— start of Dataset extract —
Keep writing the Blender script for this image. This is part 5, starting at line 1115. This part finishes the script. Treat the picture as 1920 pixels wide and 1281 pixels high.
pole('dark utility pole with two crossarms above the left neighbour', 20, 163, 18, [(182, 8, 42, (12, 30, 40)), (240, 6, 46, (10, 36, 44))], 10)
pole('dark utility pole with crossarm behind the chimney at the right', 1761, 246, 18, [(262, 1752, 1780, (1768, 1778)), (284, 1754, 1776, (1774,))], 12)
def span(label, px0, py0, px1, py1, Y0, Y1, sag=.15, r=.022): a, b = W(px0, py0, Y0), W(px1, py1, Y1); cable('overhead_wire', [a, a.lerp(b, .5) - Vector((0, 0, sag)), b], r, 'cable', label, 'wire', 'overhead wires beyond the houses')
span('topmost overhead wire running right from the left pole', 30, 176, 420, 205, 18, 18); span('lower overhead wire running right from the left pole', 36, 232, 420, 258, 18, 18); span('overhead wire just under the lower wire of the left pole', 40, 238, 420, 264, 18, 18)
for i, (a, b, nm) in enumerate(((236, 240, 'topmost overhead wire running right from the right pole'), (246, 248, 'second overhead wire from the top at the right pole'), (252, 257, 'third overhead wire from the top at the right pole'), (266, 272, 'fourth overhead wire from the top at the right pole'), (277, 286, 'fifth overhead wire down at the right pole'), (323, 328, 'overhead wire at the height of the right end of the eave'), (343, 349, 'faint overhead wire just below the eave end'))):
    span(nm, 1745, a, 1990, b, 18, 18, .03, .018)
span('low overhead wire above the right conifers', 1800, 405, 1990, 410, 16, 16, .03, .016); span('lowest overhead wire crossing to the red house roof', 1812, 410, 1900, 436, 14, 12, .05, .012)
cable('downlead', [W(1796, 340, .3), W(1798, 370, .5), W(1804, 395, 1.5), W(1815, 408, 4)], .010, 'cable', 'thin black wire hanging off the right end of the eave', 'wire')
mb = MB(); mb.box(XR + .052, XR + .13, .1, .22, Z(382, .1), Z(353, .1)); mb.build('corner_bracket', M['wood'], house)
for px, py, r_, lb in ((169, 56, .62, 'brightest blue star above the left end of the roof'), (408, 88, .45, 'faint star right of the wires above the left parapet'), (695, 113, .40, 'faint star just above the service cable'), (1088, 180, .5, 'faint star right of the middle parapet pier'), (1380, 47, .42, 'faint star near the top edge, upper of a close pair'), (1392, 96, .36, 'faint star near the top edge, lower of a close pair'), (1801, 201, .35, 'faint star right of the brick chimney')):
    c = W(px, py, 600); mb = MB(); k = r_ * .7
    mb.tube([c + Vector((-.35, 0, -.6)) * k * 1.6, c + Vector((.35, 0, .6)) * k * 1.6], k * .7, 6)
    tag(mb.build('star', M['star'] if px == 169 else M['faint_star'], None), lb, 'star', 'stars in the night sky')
— end of Dataset extract —
» **Given request**: Write out the entire listing exactly.

» **Answer to the task**:
Keep writing the Blender script for this image. This is part 5, starting at line 1115. This part finishes the script. Treat the picture as 1920 pixels wide and 1281 pixels high.
pole('dark utility pole with two crossarms above the left neighbour', 20, 163, 18, [(182, 8, 42, (12, 30, 40)), (240, 6, 46, (10, 36, 44))], 10)
pole('dark utility pole with crossarm behind the chimney at the right', 1761, 246, 18, [(262, 1752, 1780, (1768, 1778)), (284, 1754, 1776, (1774,))], 12)
def span(label, px0, py0, px1, py1, Y0, Y1, sag=.15, r=.022): a, b = W(px0, py0, Y0), W(px1, py1, Y1); cable('overhead_wire', [a, a.lerp(b, .5) - Vector((0, 0, sag)), b], r, 'cable', label, 'wire', 'overhead wires beyond the houses')
span('topmost overhead wire running right from the left pole', 30, 176, 420, 205, 18, 18); span('lower overhead wire running right from the left pole', 36, 232, 420, 258, 18, 18); span('overhead wire just under the lower wire of the left pole', 40, 238, 420, 264, 18, 18)
for i, (a, b, nm) in enumerate(((236, 240, 'topmost overhead wire running right from the right pole'), (246, 248, 'second overhead wire from the top at the right pole'), (252, 257, 'third overhead wire from the top at the right pole'), (266, 272, 'fourth overhead wire from the top at the right pole'), (277, 286, 'fifth overhead wire down at the right pole'), (323, 328, 'overhead wire at the height of the right end of the eave'), (343, 349, 'faint overhead wire just below the eave end'))):
    span(nm, 1745, a, 1990, b, 18, 18, .03, .018)
span('low overhead wire above the right conifers', 1800, 405, 1990, 410, 16, 16, .03, .016); span('lowest overhead wire crossing to the red house roof', 1812, 410, 1900, 436, 14, 12, .05, .012)
cable('downlead', [W(1796, 340, .3), W(1798, 370, .5), W(1804, 395, 1.5), W(1815, 408, 4)], .010, 'cable', 'thin black wire hanging off the right end of the eave', 'wire')
mb = MB(); mb.box(XR + .052, XR + .13, .1, .22, Z(382, .1), Z(353, .1)); mb.build('corner_bracket', M['wood'], house)
for px, py, r_, lb in ((169, 56, .62, 'brightest blue star above the left end of the roof'), (408, 88, .45, 'faint star right of the wires above the left parapet'), (695, 113, .40, 'faint star just above the service cable'), (1088, 180, .5, 'faint star right of the middle parapet pier'), (1380, 47, .42, 'faint star near the top edge, upper of a close pair'), (1392, 96, .36, 'faint star near the top edge, lower of a close pair'), (1801, 201, .35, 'faint star right of the brick chimney')):
    c = W(px, py, 600); mb = MB(); k = r_ * .7
    mb.tube([c + Vector((-.35, 0, -.6)) * k * 1.6, c + Vector((.35, 0, .6)) * k * 1.6], k * .7, 6)
    tag(mb.build('star', M['star'] if px == 169 else M['faint_star'], None), lb, 'star', 'stars in the night sky')